Until this blow, nothing kept Lauer's customers away, not even soaring prices, because "we've done business exactly the way we did thirty-two years ago." Customers appreciate full-service, he said.
Martinez agreed. "Full service costs about twenty-five cents more per gallon, but a lot of people just don't want to pump their own gas." And he noted that people like to shoot the breeze during the fill-up. Full-service sales constitute about a third of his business.
He will offer unbranded gasoline at full and self-service pumps and keep his repair shop and 24-hour wrecker service under the name Palmer Park Service Center.
The Texaco signs with their familiar five-point star, came down the last week of June. Lauer was allowed to take the sign that towered over his business home with him. Hsieh is keeping his Texaco clock and a miniature tanker truck.
PUEBLO — Rich Weimer has figured out a way to avoid competition in the self-service car wash market. He competes with himself.
Of his eighteen National Pride car washes, fifteen are located in Pueblo and all are near each other. That way, he says, if someone decides to go on down the street, chances are good that he'll still be doing business with him.
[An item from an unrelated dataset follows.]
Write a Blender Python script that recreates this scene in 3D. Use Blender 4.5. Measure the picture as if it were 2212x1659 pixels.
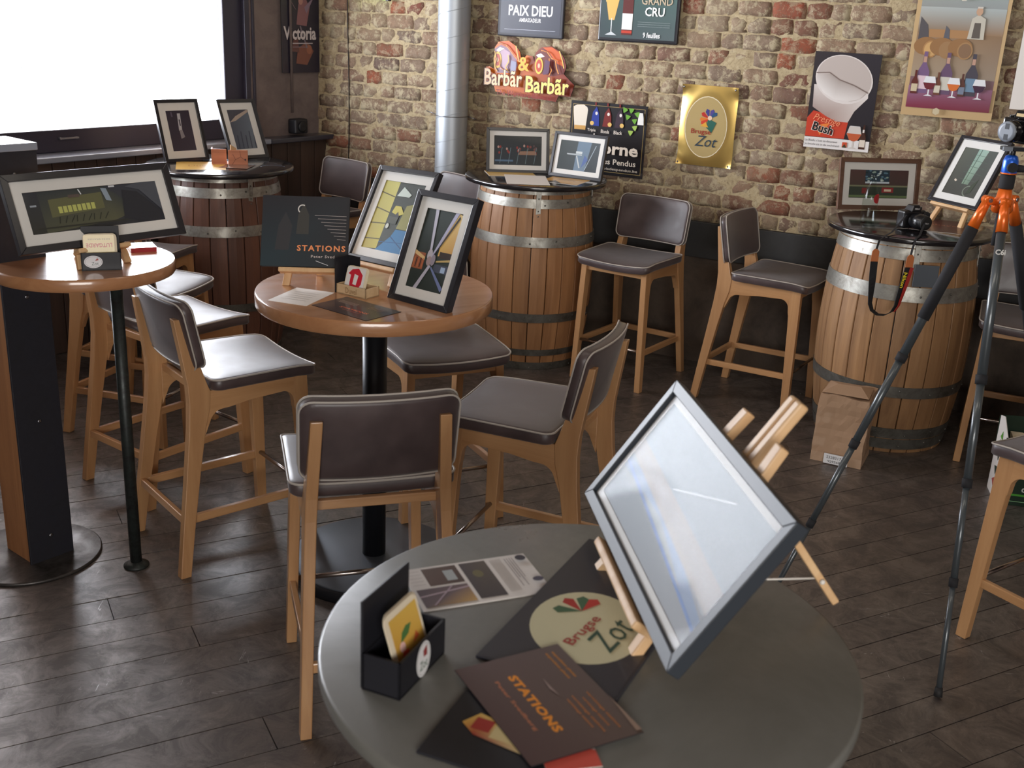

When Weimer bought his first car wash in 1993 he thought it looked like such an easy business to run that his worst problem would be finding a big enough container to hold all the quarters. But competition is fierce in Colorado. He wasn't making enough money with one car wash. So he bought another one, then a few more, and business took off. Now he has eighteen and he counts his money in dollar drawers.
One site has three automatic and twelve vacuums, a very profitable part of the business. A full-time attendant is there to handle problems.
Maintenance was a big headache in Weimer's first years. Things were always breaking down. Then he had to handle it all alone and he put in some long hours. But now he has a staff of twenty. And he insists that broken equipment be fixed immediately. That and keeping the bays clean are what draws customers, he says.
Weimer hasn't stopped expanding, but when he has twenty-five car washes, he will be satisfied, he says.